L’art. 1 afferma chiaramente:
«Il minore ha diritto di crescere ed essere educato nell’ambito della propria famiglia.»
▪ Art. 403 del Codice Civile
Consente l’allontanamento immediato del minore “in stato di abbandono morale o materiale”.
È lo strumento usato nei casi dei bambini nei boschi, ma raramente in quelli delle baraccopoli.
▪ Convenzione ONU sui Diritti dell’Infanzia (1989)
Art. 27: ogni bambino ha diritto a un tenore di vita adeguato.
Art. 3: l’interesse superiore del minore deve essere il criterio guida “in tutte le decisioni”.
▪ Linee di indirizzo per l’intervento nei confronti di minori in situazione di vulnerabilità (CISMAI – Ministero)
Indicano che la povertà economica non può di per sé costituire motivo di allontanamento, ma deve attivare misure di sostegno pubblico.
I DATI: dove lo Stato interviene, dove sparisce
▪ Bambini allontanati: circa 27.000
Secondo gli ultimi dati di ISTAT e Garante Infanzia, ogni anno oltre 27.000 minori si trovano fuori dalla famiglia d’origine:
14.000 in comunità
13.000 in affido etero-familiare
Ma solo nel 3–4% dei casi l’allontanamento è dovuto a maltrattamento grave:
la maggior parte riguarda fragilità genitoriali, disoccupazione, isolamento o povertà.
▪ Bambini in povertà assoluta: 1,3 milioni
Dati ISTAT 2024:
1 bambino su 8 vive in povertà assoluta.
Per milioni di questi minori mancano servizi educativi, sanitari, abitativi, ma lo Stato non interviene con lo stesso vigore visto nei casi delle famiglie “off-grid”.

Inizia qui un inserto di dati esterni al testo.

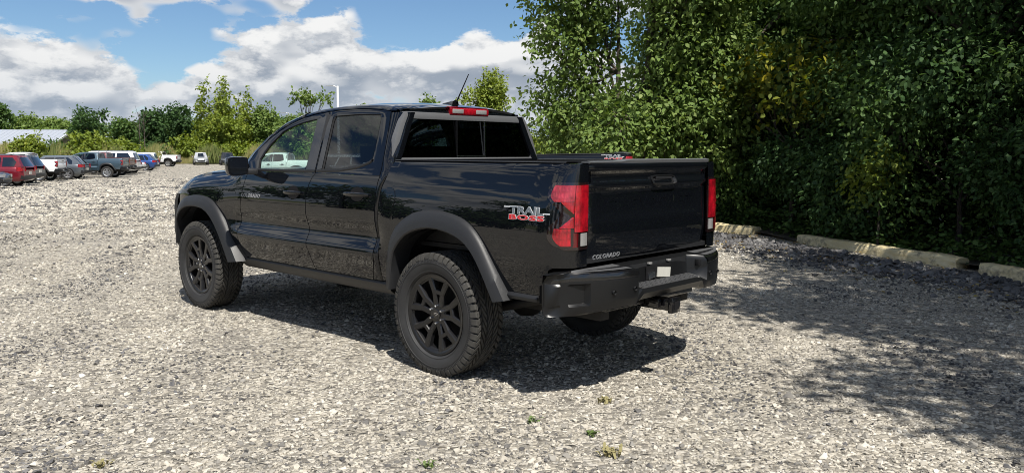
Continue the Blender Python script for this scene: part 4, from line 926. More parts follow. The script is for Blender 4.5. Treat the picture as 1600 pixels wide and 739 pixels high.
def make_car(style, mat):
    S = STY[style]; T = empty({'suv': 'suv', 'cross': 'crossover', 'big': 'large_suv', 'van': 'minivan', 'sedan': 'sedan'}[style])
    L2, W2 = S['L'] / 2, S['W'] / 2
    zb = pchip([(-L2, .42), (-L2 + .25, .30), (0, .26), (L2 - .3, .28), (L2, .40)])
    zt = pchip([(-L2, S['belt'] - .16), (-L2 + .08, S['belt'] - .04), (-L2 + .4, S['belt'] + .01), (S['b0'] - .2, S['belt']), (S['b0'] + .1, S['cowl']), (L2 - .45, S['hood'] - .04), (L2 - .12, S['hood'] - .16), (L2, S['hood'] - .32)])
    hw = pchip([(-L2, W2 * .82), (-L2 + .12, W2 * .92), (-L2 + .5, W2), (0, W2 * .985), (L2 - .7, W2 * .99), (L2 - .2, W2 * .88), (L2, W2 * .66)])
    rings = []
    for x in np.linspace(-L2, L2, 34):
        h = hw(x); b, t_ = zb(x), zt(x); m_ = b + (t_ - b) * .62
        half = [(h * .86, b), (h * .965, b + .10), (h * .985, b + (t_ - b) * .35), (h, m_), (h * .985, t_ - .09), (h * .93, t_ - .015), (h * .80, t_)]
        rings.append([(x, y, z) for y, z in half] + [(x, -y, z) for y, z in half[::-1]])
    body = MB().loft(rings).build('body', mat, T, angle=40)
    # greenhouse
    b0, b1, r0, r1, H, rw, bz = S['b0'], S['b1'], S['r0'], S['r1'], S['H'], S['roof_w'], S['belt'] - .03
    bw = W2 * .91
    def gp_(u, v, e=0.):                # u: 0 front .. 1 rear; v: 0 belt .. 1 roof edge
        x = (b0 + (b1 - b0) * u) * (1 - v) + (r0 + (r1 - r0) * u) * v; y = bw + (rw - bw) * v; z = bz + (H - .07 - bz) * v; return (x, y + e, z)
    top_ = []
    lev = []
    for v in (0, .5, 1.0):
        ring = [gp_(u, v) for u in np.linspace(0, 1, 14)]; xf, xr = ring[0][0], ring[-1][0]
        fr_ = [(xf + .16 * (1 - (y / ring[0][1]) ** 2), y, ring[0][2]) for y in np.linspace(-ring[0][1], ring[0][1], 9)[1:-1]]; rr_ = [(xr - .07 * (1 - (y / ring[0][1]) ** 2), y, ring[0][2]) for y in np.linspace(ring[0][1], -ring[0][1], 9)[1:-1]]
        lev.append(ring + rr_ + [(x, -y, z) for x, y, z in ring[::-1]] + fr_)
    cx_ = (r0 + r1) / 2
    lev.append([(cx_ + (p[0] - cx_) * .975, p[1] * .94, H - .025) for p in lev[-1]]); lev.append([(cx_ + (p[0] - cx_) * .80, p[1] * .70, H) for p in lev[2]]); lev.append([(cx_ + (p[0] - cx_) * .02, p[1] * .02, H + .008) for p in lev[2]])
    MB().grid(lev, False, True).build('cabin', mat, T, angle=40)
    for s in (1, -1):
        cuts = {'sedan': ((.13, .46), (.49, .86)), 'suv': ((.13, .40), (.43, .68), (.71, .95)), 'cross': ((.13, .43), (.46, .74), (.77, .90)), 'big': ((.10, .36), (.39, .64), (.67, .965)), 'van': ((.12, .38), (.41, .69), (.72, .96))}[style]
        for k, (u0, u1) in enumerate(cuts):
            last = k == len(cuts) - 1; pts = [(u0, .10), (u1, .10), (u1 - (.05 if last else .0), .90), (u0 + (.02 if k == 0 else 0), .90)]
            if last and style in ('suv', 'cross'): pts = [(u0, .10), (u1 - .06, .10), (u1, .50), (u1 - .04, .90), (u0, .90)]
            MB().cap([(x, y * s, z) for x, y, z in [gp_(u, v, .006) for u, v in pts]]).build('side_window', 'glass_car', T, smooth=False)
        # lamps
        z0 = S['lampz']; tl = S['tail']
        rows = [[(x, s * (hw(x) * .995 + .006), z) for x in (-L2 + .30, -L2 + .14, -L2 + .06)] + [(-L2 + .012, s * hw(-L2) * .94, z), (-L2 - .006, s * hw(-L2) * .70, z)] for z in (z0 - tl * .5, z0, z0 + tl * .35)]
        MB().grid(hem(rows, .03, 0)).build('tail_lamp', 'red_lens', T)
        rows = [[(x, s * (hw(x) + .008), z - (L2 - x) * -.02) for x in (L2 - .45, L2 - .25, L2 - .1)] + [(L2 + .006, s * hw(L2) * .96, z), (L2 + .02, s * hw(L2) * .55, z)] for z in (S['hood'] - .30, S['hood'] - .22, S['hood'] - .16)]
        MB().grid(rows).build('headlight', 'headlamp', T)
        m_ = MB().loft([[(b0 - .28, s * (W2 + .02), S['belt'] + .02), (b0 - .28, s * (W2 + .19), S['belt'] + .03), (b0 - .28, s * (W2 + .19), S['belt'] + .15), (b0 - .28, s * (W2 + .02), S['belt'] + .14)], [(b0 - .12, s * (W2 + .04), S['belt'] + .04), (b0 - .14, s * (W2 + .15), S['belt'] + .05), (b0 - .14, s * (W2 + .15), S['belt'] + .12), (b0 - .12, s * (W2 + .04), S['belt'] + .12)]]); m_.build('wing_mirror', mat, T, bevel=.02)
        for xa in (.12 * b0 + .2, -.75):
            MB().box((xa - .1, s * (W2 * .995 + .012), S['belt'] - .12), (.20, .03, .035)).build('handle', mat, T, bevel=.01)
        for ax_ in (S['axf'], S['axr']):
            rr = S['wr'] + .07; pts = [(ax_ + rr * math.cos(a), s * (W2 * 1.0 + .004), S['wr'] + rr * math.sin(a)) for a in np.linspace(R(-18), R(198), 26)]
            MB().cap(pts).build('wheel_arch', 'matte', T, smooth=False)
        MB().box((0, s * W2 * .965, .33), (S['axf'] - S['axr'] - .85, .06, .14)).build('sill', 'trim', T, bevel=.02)
        if style in ('suv', 'big'): MB().tube([(r0 - .15, s * (rw - .06), H - .01), (r0 - .3, s * (rw - .06), H + .035), (r1 + .4, s * (rw - .06), H + .035), (r1 + .2, s * (rw - .06), H - .01)], .018).build('roof_rail', 'trim' if mat != 'paint_white' else 'chrome', T)
    def facepane(xe0, xe1, z0_, z1_, w0_, w1_, bul, dx, name):
        rows = []
        for t in np.linspace(0, 1, 5): rows.append([(xe0 + (xe1 - xe0) * t + bul * (1 - q_ * q_) + dx, q_ * (w0_ + (w1_ - w0_) * t), z0_ + (z1_ - z0_) * t) for q_ in np.linspace(-1, 1, 9)])
        MB().grid(rows).build(name, 'glass_car', T)
    def mixv(a, b, t): return a + (b - a) * t
    facepane(mixv(b0, r0, .08), mixv(b0, r0, .92), mixv(bz, H - .07, .08), mixv(bz, H - .07, .92), mixv(bw, rw, .08) * .93, mixv(bw, rw, .92) * .93, .15, .014, 'windshield')
    facepane(mixv(b1, r1, .12), mixv(b1, r1, .90), mixv(bz, H - .07, .12), mixv(bz, H - .07, .90), mixv(bw, rw, .12) * .86, mixv(bw, rw, .90) * .86, -.06, -.016, 'rear_window')
    # bumpers, plate, grille
    MB().loft([[(x, y, z) for x, z in ((-L2 - .03 + .10 * abs(y / W2) ** 4, .40), (-L2 - .05 + .12 * abs(y / W2) ** 4, .46), (-L2 - .04 + .12 * abs(y / W2) ** 4, .60), (-L2 + .16, .62), (-L2 + .2, .38))] for y in np.linspace(-W2 * .90, W2 * .90, 15)]).build('rear_bumper', 'trim' if style != 'van' else mat, T)
    MB().box((-L2 - .03, 0, S['belt'] - .32), (.03, .34, .16)).build('license_plate', 'plate', T)
    MB().loft([[(L2 + .05 - .26 * abs(y / W2) ** 2.5 + dx, y, z) for dx, z in ((-.12, .28), (0, .34), (.0, .46), (-.15, .48))] for y in np.linspace(-W2 * .86, W2 * .86, 13)]).build('front_bumper', 'trim', T)
    MB().loft([[(L2 + .022 - .10 * abs(y / W2) ** 2.5 + dx, y, z) for dx, z in ((-.05, .52), (0, .53), (-.005, S['hood'] - .30), (-.06, S['hood'] - .29))] for y in np.linspace(-W2 * .52, W2 * .52, 9)]).build('grille', 'gloss_black', T)
    key = S['wr']
    for i, (x, s) in enumerate(((S['axf'], 1), (S['axr'], 1), (S['axf'], -1), (S['axr'], -1))):
        if key not in WHEELS: WHEELS[key] = small_wheel(key, .23); o = WHEELS[key]
        else: o = copy_tree(WHEELS[key])
        o.parent = T; o.location = (x, s * (W2 - .005), key); o.rotation_euler = (0, R(31 * i), 0 if s > 0 else math.pi)
    return T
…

▪ Bambini nei campi informali (Rom, Sinti, insediamenti precari): circa 12.000
Rapporto Associazione 21 Luglio:
oltre 12.000 minori vivono in insediamenti monoetnici o baraccopoli, spesso in strutture pericolose, senza riscaldamento, bagni funzionanti, acqua potabile.

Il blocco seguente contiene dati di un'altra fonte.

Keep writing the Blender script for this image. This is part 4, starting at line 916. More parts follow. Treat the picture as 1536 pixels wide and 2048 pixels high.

Eppure, gli allontanamenti in questi contesti sono rarissimi, perché denuncerebbero una responsabilità pubblica: l’incapacità dello Stato di garantire condizioni minime di vita, non solo ai bambini, ma all’intera comunità.

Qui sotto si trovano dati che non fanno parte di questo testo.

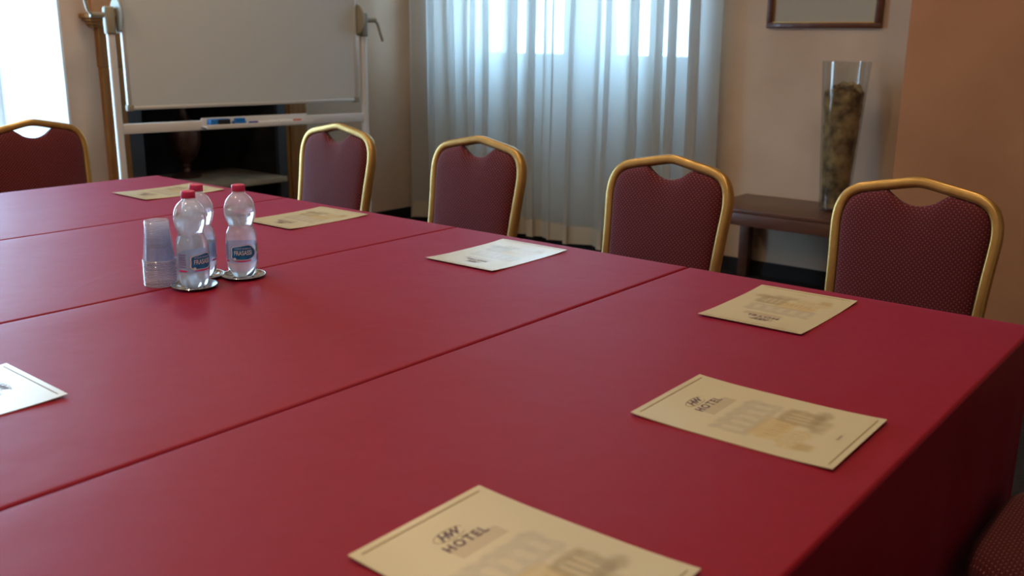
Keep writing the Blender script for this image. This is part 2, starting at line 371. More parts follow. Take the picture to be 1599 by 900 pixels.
# ------------------------------------------------------------------ fireplace in the left wall
fp = thing('fireplace', 'open fireplace with honey oak surround and mantel behind the whiteboard', 'fireplace', (LX, 3.28, 0))
def fpart(name, material, *boxes, bev=.004, parent=fp):
    bm = bmesh.new()
    for b_ in boxes: box(bm, b_[0]-LX, b_[1]-LX, b_[2]-3.28, b_[3]-3.28, b_[4], b_[5], bev)
    return finish(name, bm, material, parent)
fpart('mantel', 'oak', (LX, LX+.105, 2.56, 4.06, 1.345, 1.367), (LX, LX+.088, 2.575, 4.03, 1.330, 1.345), (LX, LX+.070, 2.59, 4.01, 1.312, 1.330), (LX, LX+.056, 2.605, 3.99, 1.298, 1.312), bev=.006)
fpart('frieze', 'oak', (LX, LX+.042, 2.635, 3.96, 1.10, 1.298))
for a, b_ in ((2.640, 2.760), (3.795, 3.96)):
    fpart('pilaster', 'oak', (LX, LX+.038, a, b_, 0, 1.10), (LX, LX+.046, a+.025, b_-.025, .14, 1.06), (LX, LX+.052, a-.006, b_+.006, 0, .10))
fpart('lining', 'iron', (LX+.001, LX+.035, 2.760, 2.84, 0, 1.10), (LX+.001, LX+.035, 3.735, 3.795, 0, 1.10), (LX+.001, LX+.035, 2.84, 3.735, 1.02, 1.10), bev=.002)
fpart('hearth_slab', 'stone', (-5.40, -4.795, 2.845, 3.73, .398, .432), bev=.006)
fpart('firebox', 'firebrick', (-5.44, -5.40, 2.80, 3.80, 0, 1.12), (-5.40, LX-.001, 2.801, 2.84, 0, 1.12), (-5.40, LX-.001, 3.76, 3.799, 0, 1.12), (-5.40, LX-.001, 2.84, 3.76, 1.10, 1.119), (-5.40, -5.0, 2.84, 3.76, 0.0, .30), bev=0)
fpart('chimney_breast', 'chimney', (LX, LX+.03, 2.62, 3.94, 1.368, CZ), bev=0)
u = thing('copper_urn', 'tall tarnished copper urn on a footed stem inside the fireplace', 'urn', (-5.20, 3.29, .432))
bm = bmesh.new(); lathe(bm, [(.085, 0), (.088, .012), (.06, .02), (.03, .035), (.022, .055), (.03, .07), (.022, .082), (.034, .095), (.07, .13), (.092, .19), (.098, .25), (.09, .30), (.062, .335), (.035, .36), (.026, .40), (.026, .45), (.034, .47), (.030, .47), (.02, .45)], 36); finish('urn_body', bm, 'copper', u)
bm = bmesh.new()
lathe(bm, [(.036, .468), (.040, .472), (.040, .480), (.030, .484), (.004, .490)], 32); finish('lid', bm, 'copper', u)

# ------------------------------------------------------------------ mobile whiteboard
WBX = .676
wb = thing('whiteboard', 'large wheeled whiteboard with white steel stand in front of the fireplace', 'whiteboard', (-4.318, 3.146, 0), math.atan2(.98, .199))
bm = bmesh.new(); box(bm, -.625, .625, -.012, .010, .925, 1.80); finish('writing_panel', bm, 'board', wb, smooth=False)
bm = bmesh.new()
for a in ((-.640, -.622, -.016, .014, .911, 1.815), (.622, .640, -.016, .014, .911, 1.815), (-.622, .622, -.016, .014, .911, .928), (-.622, .622, -.016, .014, 1.798, 1.815)): box(bm, *a, .003)
finish('panel_frame', bm, 'alu_frame', wb)
for sx in (-1, 1):
    for z in (.906, 1.790):
        bm = bmesh.new(); box(bm, *sorted((sx*.612, sx*.645)), -.0185, .0165, z, z+.03, .005); finish('corner_cap', bm, 'putty', wb)
for s in (-1, 1):
    X = s*(WBX+.012)
    bm = bmesh.new(); sweep(bm, [(X, 0, .09), (X, 0, 1.31)], (0, 1, 0), .036, .036, 16, 3.5); finish('post', bm, 'alu', wb)
    bm = bmesh.new(); sweep(bm, [(X, -.30, .085), (X, -.27, .10), (X, .27, .10), (X, .30, .085)], (0, 0, 1), .04, .03, 12); ft = finish('foot', bm, 'alu', wb)
    for yy in (-.27, .27):
        bm = bmesh.new(); lathe(bm, [(.004, -.012), (.032, -.012), (.036, -.006), (.036, .006), (.032, .012), (.004, .012)], 20)
        bmesh.ops.rotate(bm, verts=bm.verts, cent=(0, 0, 0), matrix=Matrix.Rotation(PI/2, 3, 'Y')); bmesh.ops.translate(bm, verts=bm.verts, vec=(X, yy, .036))
        box(bm, X-.016, X+.016, yy-.014, yy+.014, .045, .088, .004); finish('caster', bm, 'black_pl', ft)
    bm = bmesh.new(); box(bm, X-.024, X+.024, -.026, .026, 1.265, 1.395, .012, 3)
    sweep(bm, [(X+s*.02, 0, 1.355), (X+s*.085, 0, 1.355)], (0, 0, 1), .026, .026, 12, 2)
    sweep(bm, [(X-s*.015, 0, 1.355), (X-s*.045, 0, 1.355)], (0, 0, 1), .034, .034, 12, 2)
    cl = finish('clamp', bm, 'putty', wb)
    bm = bmesh.new(); d = 1 if s < 0 else -1
    sweep(bm, catmull([(X+s*.075, -.004, 1.355), (X+s*.094, -.006, 1.355+d*.02), (X+s*.105, -.012, 1.355+d*.065), (X+s*.118, -.018, 1.355+d*.115)]), (0, 1, 0), .015, .020, 10, 2.2); finish('lever', bm, 'putty', cl)
    bm = bmesh.new(); lathe(bm, [(.02, -.009), (.078, -.006), (.084, 0), (.078, .006), (.02, .009)], 36)
    bmesh.ops.rotate(bm, verts=bm.verts, cent=(0, 0, 0), matrix=Matrix.Rotation(PI/2, 3, 'Y')); bmesh.ops.translate(bm, verts=bm.verts, vec=(s*.651, 0, 1.355)); finish('pivot_disc', bm, 'putty', wb)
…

▪ Povertà minorile e dispersione scolastica
Save the Children 2024:
dispersione scolastica: 11,5%
povertà educativa severa: 13%
In molte periferie italiane, i minori vivono in condizioni che, applicando rigidamente la Legge 184/83 e l’art. 403 c.c., giustificherebbero interventi immediati.
Ma non accade.
Il paradosso della protezione: quando la legge diventa selettiva
Le famiglie che scelgono di vivere in un bosco possono essere criticate: condizioni igieniche difficili, niente scuola, isolamento.
Ma intervenire così rapidamente contro chi compie una scelta alternativa appare paradossale quando migliaia di bambini vivono in condizioni molto più gravi per mancanza di alternative.
Qui emerge la contraddizione più inquietante:
La legge sembra più efficace nel sanzionare la “devianza filosofica” dalla norma borghese che nel risolvere il “disagio strutturale” della povertà.
Perché?
Perché è più facile dichiarare inadeguata una famiglia “diversa” che affrontare il fallimento delle politiche abitative, sociali e scolastiche che producono migliaia di bambini poveri.
Una tutela minorile che rischia di diventare una selezione sociale
Il risultato è che oggi, in Italia, esistono:
bambini visibili, che lo Stato interviene a “salvare”
bambini invisibili, che restano nei container, nei campi, nei garage, nei sottoponti
Non perché soffrano meno, ma perché la loro condizione è più scomoda da affrontare.
Perché la povertà strutturale non si risolve con un decreto: richiede investimenti, politiche, responsabilità.
La domanda finale: cosa sta davvero proteggendo lo Stato?
Alla fine, resta l’interrogativo che nessun tribunale può eludere:
Lo Stato protegge i bambini, o protegge un modello di famiglia “accettabile”?
E ancora:
Perché sottrarre i figli a chi vive nei boschi per scelta, quando non si garantisce casa, salute e istruzione a chi vive nelle baraccopoli e nei campi per necessità?
Finché non rispondiamo a queste domande, la giustizia minorile resterà un meccanismo potente, sì, ma profondamente asimmetrico, e spesso ingiusto.